Right from the start of the demo, you are given the option between two character genders. You’re no longer playing as some prick named Jason, you’re essentially playing as yourself. Far Cry 5’s protagonist is silent, nameless, and customizable. My stance on silent protagonists has become less favorable over the years, because I’ve found their silence to be immersion-breaking in games with a great emphasis on story. That being said, it’s perfect for a game like Far Cry, where the protagonist’s reactions are your reactions, where their motives are your motives, etc. You play as a Deputy in a fictional Montana city called Hope County. The place is overrun by a cult lead by Joseph Seed and his siblings, causing the residents to create a resistance of their own.

What stood out to me the most in this demo was the open-world. Ubisoft has a fair amount of open-world titles, and they all share some key similarities for the most part, like a variation of radio towers. Every time you would activate a radio tower, a section of the map would be revealed. This is no longer the case with Far Cry 5, as the world opens up to you in a more natural manner. Talk to citizens, read road signs, gather intel, this will all be beneficial in knowing your way around Hope County.

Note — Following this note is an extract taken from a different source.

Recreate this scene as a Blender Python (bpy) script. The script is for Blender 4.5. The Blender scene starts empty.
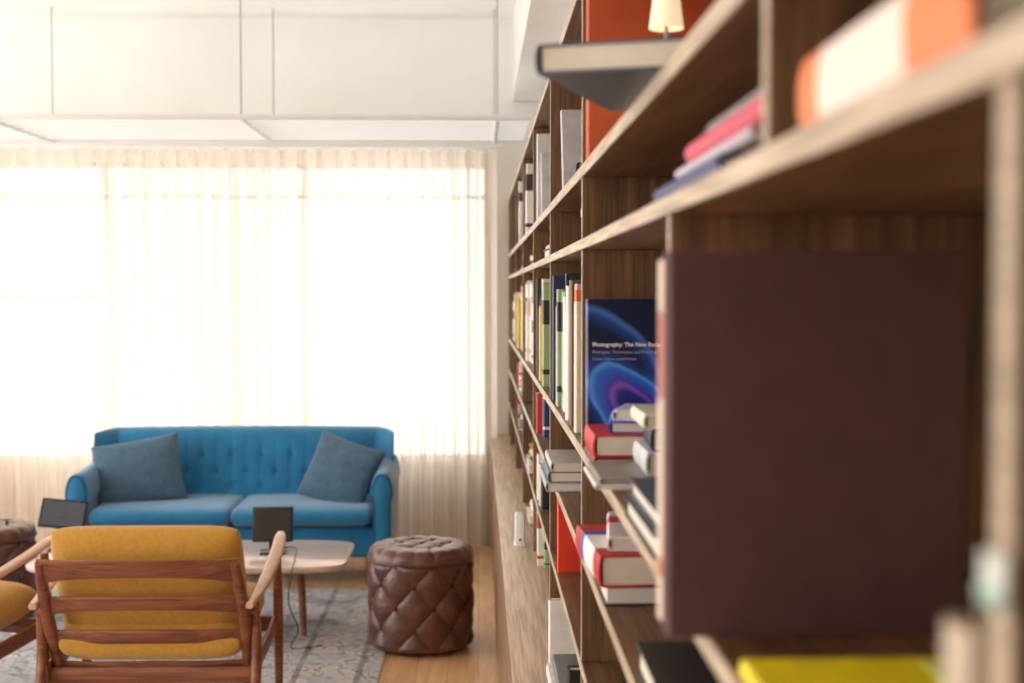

You’ll be receiving orders from influential townsfolk like Father Jerome and Mary May to take back the county. It seems like Ubisoft has truly embraced the absurdity of Far Cry with this fifth installment. The first mission me and my co-writer Alan played was one that involved going to an animal testing farm and killing all the animals. A bit morbid? Yes, but you don’t want to see these poor things suffer, do you? While the mission itself was crazy, the path leading to it was a long one. Not because it was far, but because we got distracted, in a good way. When a tractor came into view, Alan yelled at me to get in it. So in order to shut him up, I did and immediately ran over some deer. Can you imagine what that could do to humans? We were also distracted by other things like a truck carrying some goods. We stopped that truck after some resistance and were rewarded with a rocket launcher. These weapons are commonplace in most shooters, but they’ve always felt good to use in Far Cry, and here is no exception.

The highlight of this play session though has GOT to be the Widowmaker mission, where you are sent to take back a semi truck that was stolen by the cult. What makes this truck, dubbed the Widowmaker, so special? Well, there are .50 cal machine guns attached to both sides, so that’s a start. After I stole back the Widowmaker, I drove through miles and miles of roadblocks and literally blew past them. It was a sight to behold.

Immediately after that, we switched to co-op play, where I was linked to another player at the preview event. Together we took back an enemy outpost, flew some helicopters, and played through a story mission. Even though I’m more of a single-player guy, I might need to try some more co-op when the game comes out since I had a blast with it here.

As I’ve stated before, I’ve had my ups and downs with the series, but Far Cry 5 is turning out to be a huge up. Even more so after interviewing the creative director Dan Hay, who stated that they’re looking more to execute the vision of the player rather than the other way around. They’re giving us the tools to craft our own Far Cry experiences, and there won’t be a wrong way to do it. Far Cry 5 is putting more control back into the player, and I look forward to see how well they do it when the game launches on March 27, 2018 for PS4, Xbox One, and PC.